Les oies partent le dimanche en fin d’après-midi, dans une cacophonie de cour d’école. Leur chahut les annonce bien avant que le V ample n’apparaisse, pour un court instant, dans un carré de ciel givré. D’où vient ce charivari qui nous tombe dessus en pluie ? Nous levons le menton, après avoir éliminé les provenances terrestres possibles. Leur bavardage animé se poursuit longtemps sur le solfège de leurs grandes ailes.
Pourquoi mettent-elles le cap sur l’ouest ? Quel sextant les envoie sur quels azimuts ? Peut-être qu’à vol d’oiseau, le cap sur le soleil couchant leur garantit une arrivée plus rapide sur leur riviera africaine. Surtout si elles évitent les bouchons.
Ce matin j’ai croisé une fleur de violette. Je pédalais vite pour me réchauffer, pour avoir l’impression d’aller quelque part. Elle a traversé mon champ de vision, et mes yeux incrédules ont dû se retourner pour confirmer cet éblouissement minuscule. Timide et blottie contre le pied humide de la barrière en bois le long de l’étroit chemin, elle m’a souri. J’ai senti mon souffle ralentir et les muscles de mes bras se relâcher. L’hiver commencera bientôt, sous les arbres nus, dans l’humus noir et dense des feuilles désormais méconnaissables. J’aime découvrir ces touches de couleur dans le jeu de piste des jours décroissants, signes froissés éclaireurs du printemps. La coupe de crépon jaune acide de la primevère égarée en plein décembre, qui hésite à ouvrir les yeux, éblouie par la neige.
Ces jours-ci je redoute le départ du soleil, dans le sillage bruissant des oies grises, vers d’autres latitudes. L’empreinte du dernier hiver est encore fraîche, ce premier hiver passé en Allemagne sous le ciel lourd de l’isolement.
Le salut amical de la petite violette matinale, à l’heure des boutons joufflus des roses de Noël, m’a tendu la main depuis le mois de mars.
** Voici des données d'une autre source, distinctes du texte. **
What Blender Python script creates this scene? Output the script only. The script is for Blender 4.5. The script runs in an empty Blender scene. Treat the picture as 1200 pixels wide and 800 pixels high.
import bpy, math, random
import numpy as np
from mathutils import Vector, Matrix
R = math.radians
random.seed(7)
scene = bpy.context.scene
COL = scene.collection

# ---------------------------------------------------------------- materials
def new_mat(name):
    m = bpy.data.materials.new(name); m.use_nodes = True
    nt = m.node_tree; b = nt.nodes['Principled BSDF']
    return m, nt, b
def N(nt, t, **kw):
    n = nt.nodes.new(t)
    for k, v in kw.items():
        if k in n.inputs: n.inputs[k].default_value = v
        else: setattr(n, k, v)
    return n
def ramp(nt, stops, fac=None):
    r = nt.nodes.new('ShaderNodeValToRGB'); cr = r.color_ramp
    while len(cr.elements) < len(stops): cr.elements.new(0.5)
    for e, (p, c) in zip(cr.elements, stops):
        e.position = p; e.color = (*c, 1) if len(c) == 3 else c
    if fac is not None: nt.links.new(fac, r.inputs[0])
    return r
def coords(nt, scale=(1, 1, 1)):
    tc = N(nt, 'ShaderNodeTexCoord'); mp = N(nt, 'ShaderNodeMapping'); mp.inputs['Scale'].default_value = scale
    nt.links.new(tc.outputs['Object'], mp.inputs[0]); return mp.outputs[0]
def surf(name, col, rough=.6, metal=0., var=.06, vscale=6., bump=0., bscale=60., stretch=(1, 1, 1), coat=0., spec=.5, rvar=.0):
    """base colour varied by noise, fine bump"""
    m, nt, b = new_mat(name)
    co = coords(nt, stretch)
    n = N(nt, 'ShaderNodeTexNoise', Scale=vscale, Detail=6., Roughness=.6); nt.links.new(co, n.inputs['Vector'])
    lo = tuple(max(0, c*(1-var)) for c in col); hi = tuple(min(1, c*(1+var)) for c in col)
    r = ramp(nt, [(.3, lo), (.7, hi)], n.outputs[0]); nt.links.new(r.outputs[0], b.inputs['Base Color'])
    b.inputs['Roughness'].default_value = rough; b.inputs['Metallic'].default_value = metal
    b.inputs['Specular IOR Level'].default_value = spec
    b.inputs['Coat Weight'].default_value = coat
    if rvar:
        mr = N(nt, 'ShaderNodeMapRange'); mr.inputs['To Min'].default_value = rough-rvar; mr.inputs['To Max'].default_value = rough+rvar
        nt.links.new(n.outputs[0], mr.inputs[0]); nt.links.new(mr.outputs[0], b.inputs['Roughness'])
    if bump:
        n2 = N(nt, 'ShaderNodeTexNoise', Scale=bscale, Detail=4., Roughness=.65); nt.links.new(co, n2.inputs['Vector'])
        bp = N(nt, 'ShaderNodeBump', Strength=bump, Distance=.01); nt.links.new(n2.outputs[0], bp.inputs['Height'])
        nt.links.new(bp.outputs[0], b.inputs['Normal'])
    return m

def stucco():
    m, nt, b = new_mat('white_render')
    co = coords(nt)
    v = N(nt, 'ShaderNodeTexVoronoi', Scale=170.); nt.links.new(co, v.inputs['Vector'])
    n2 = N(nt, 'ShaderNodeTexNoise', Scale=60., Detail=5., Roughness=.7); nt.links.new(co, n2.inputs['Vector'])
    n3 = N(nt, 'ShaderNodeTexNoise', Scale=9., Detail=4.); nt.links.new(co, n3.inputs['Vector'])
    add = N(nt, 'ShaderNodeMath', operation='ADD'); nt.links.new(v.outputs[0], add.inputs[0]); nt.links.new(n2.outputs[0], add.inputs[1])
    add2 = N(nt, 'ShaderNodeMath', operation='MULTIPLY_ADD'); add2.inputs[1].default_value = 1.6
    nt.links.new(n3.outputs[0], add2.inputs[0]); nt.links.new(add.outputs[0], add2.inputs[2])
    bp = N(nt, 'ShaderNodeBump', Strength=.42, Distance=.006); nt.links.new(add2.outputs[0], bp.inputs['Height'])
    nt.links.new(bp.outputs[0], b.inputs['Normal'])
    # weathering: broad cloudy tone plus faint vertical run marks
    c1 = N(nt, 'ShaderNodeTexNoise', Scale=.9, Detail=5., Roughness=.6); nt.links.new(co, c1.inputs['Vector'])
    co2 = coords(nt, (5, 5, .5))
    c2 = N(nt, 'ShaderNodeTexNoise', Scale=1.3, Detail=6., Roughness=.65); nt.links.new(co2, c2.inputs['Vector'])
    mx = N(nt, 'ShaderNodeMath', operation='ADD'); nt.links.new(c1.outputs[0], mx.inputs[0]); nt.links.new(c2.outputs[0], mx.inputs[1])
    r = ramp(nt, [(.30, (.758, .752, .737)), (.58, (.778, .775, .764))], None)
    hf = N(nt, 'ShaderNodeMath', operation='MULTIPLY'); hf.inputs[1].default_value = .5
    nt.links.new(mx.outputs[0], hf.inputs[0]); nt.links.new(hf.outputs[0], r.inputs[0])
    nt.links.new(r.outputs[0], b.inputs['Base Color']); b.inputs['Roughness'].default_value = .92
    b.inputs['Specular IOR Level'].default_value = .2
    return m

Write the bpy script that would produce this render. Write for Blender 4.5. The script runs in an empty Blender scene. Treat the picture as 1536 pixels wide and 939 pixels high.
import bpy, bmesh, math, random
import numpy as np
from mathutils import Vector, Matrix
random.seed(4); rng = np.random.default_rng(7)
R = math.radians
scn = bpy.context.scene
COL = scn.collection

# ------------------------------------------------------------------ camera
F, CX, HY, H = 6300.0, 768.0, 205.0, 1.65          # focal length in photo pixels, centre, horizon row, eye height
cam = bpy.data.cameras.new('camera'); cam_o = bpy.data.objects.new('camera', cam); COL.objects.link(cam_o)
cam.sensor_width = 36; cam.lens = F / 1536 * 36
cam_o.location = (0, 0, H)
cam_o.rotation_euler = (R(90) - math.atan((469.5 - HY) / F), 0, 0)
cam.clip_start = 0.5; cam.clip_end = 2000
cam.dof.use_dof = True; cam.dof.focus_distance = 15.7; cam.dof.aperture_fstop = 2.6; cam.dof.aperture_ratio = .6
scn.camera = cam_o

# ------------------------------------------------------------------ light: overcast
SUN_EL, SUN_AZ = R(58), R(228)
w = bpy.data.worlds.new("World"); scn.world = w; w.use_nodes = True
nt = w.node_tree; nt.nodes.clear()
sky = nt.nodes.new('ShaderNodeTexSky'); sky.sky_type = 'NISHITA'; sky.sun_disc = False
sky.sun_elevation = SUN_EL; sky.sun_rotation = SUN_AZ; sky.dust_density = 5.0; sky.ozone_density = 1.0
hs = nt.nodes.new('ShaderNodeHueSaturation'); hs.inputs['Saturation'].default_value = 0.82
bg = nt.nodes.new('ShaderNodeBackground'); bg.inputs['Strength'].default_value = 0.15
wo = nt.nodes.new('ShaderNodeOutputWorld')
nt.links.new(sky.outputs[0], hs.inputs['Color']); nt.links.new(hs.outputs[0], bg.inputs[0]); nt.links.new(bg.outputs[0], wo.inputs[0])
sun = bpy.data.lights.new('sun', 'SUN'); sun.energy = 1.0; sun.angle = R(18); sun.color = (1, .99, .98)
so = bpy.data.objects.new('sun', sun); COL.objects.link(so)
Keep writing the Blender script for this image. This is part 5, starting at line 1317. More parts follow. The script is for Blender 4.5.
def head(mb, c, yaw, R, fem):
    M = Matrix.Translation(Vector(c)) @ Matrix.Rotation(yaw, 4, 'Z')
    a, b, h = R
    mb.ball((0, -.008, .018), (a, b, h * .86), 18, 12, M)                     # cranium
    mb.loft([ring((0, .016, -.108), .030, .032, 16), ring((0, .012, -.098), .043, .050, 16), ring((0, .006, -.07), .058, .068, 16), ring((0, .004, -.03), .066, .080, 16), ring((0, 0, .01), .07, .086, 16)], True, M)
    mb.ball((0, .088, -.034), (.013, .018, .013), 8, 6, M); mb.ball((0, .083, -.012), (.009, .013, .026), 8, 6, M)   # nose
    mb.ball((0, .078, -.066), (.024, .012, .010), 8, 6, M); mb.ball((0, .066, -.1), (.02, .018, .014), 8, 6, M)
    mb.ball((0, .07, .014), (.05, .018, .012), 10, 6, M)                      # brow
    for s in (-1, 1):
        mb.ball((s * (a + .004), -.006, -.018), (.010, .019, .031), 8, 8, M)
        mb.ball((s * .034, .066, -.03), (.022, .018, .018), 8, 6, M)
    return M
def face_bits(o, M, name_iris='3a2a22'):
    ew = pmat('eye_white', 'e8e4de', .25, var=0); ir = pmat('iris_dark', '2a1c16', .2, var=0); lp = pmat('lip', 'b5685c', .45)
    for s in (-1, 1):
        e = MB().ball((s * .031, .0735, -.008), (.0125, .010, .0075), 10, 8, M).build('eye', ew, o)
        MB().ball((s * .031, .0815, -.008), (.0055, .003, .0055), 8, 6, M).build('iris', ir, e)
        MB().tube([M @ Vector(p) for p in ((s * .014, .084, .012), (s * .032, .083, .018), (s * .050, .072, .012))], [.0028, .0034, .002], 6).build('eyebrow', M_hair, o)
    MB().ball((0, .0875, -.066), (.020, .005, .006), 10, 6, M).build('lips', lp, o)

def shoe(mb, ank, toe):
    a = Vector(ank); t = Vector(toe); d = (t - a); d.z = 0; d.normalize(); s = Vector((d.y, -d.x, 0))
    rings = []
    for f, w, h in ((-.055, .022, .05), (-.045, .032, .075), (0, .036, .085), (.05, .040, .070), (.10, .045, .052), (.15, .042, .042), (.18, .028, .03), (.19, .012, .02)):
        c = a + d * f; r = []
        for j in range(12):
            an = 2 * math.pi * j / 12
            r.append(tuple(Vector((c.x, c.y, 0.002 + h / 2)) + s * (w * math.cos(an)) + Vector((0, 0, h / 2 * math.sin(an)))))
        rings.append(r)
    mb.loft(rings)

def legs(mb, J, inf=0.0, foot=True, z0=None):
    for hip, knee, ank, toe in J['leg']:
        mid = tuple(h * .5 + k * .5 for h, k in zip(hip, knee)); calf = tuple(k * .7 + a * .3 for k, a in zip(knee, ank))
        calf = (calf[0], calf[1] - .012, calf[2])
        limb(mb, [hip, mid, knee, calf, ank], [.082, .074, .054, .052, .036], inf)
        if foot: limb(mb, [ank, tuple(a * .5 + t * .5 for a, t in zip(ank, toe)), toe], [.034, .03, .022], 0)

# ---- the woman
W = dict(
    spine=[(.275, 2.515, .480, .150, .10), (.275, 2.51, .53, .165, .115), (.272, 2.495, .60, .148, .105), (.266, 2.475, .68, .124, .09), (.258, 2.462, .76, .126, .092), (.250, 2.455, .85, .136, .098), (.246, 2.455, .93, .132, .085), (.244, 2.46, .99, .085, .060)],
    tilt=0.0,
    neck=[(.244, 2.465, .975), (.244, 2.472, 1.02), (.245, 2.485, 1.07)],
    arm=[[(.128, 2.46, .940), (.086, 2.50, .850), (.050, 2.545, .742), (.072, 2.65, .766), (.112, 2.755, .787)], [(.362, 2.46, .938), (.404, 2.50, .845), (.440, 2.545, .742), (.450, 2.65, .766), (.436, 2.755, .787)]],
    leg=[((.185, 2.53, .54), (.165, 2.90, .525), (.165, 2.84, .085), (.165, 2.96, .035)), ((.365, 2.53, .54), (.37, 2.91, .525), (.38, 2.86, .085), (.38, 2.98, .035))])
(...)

Viens, tu verras, entre temps sur le chemin tu croiseras les boutons frissonnants des roses tardives, les perce-neige, les grappes ascendantes des bleus muscaris. Et les éclaboussures étoilées des Winterlinge, que tu ne connaissais pas, cadeau d’accueil en forme de voie lactée dans les sous-bois de ta nouvelle terre rhénane.